At an Education Scrutiny Commission meeting, Bristol Councillor Dennis Brown has finally forced Bristol Labour Councillors to come clean over what they meant by a school having a 'balanced social mix'. The Cabinet had made this a "key review objective" for the delivery of a new secondary school serving Bristol West. Local parents and Lib Dem Councillors have been campaigning for such a school for many years.
Cllr Dennis Brown (Henleaze Ward) says : "Labour have now come clean and explained that 'a balanced social mix' means a school having the Bristol average percentage of pupils entitled to free school meals."
"To achieve this in any school sounds dangerously like social engineering at the expense of parental preference.

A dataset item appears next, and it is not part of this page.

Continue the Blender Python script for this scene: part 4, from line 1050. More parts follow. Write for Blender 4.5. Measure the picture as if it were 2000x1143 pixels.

When schools like Lawrence Weston or Lockleaze close, will the children be free to chose where they want to go or will they only be allowed to go where they can help achieve the 'right mix'?"
"As they admit, this 'key review objective' is not stated in the Schools Organisation Plan. It therefore has no official status as a Local Education Authority policy. Will Labour now try to change the rules to fit a recommendation deliberately introduced to deal with one possible school? The result could distort the way in which parental preference is allowed to be used throughout the City and would soon affect all schools."
"A balanced social mix within a school could be very desirable and beneficial to educational attainment. However, I believe it is better to achieve this by encouraging a balanced social mix in the local community, rather than enforcing an arbitrary distortion to the availability of places at a local community school."
Currently the actual percentages vary from St Mary Redcliffe (5%) to Lockleaze School (41%). The average for City schools bound by the LEA admissions policy is 23%. This is far higher than at Cotham (9%), Bedminster (14%), Brislington (15%) and Ashton Park (18%), but lower than Fairfield (30%), St George Community College (33%), Withywood (34%) and Lawrence Weston (34%), which are well above average.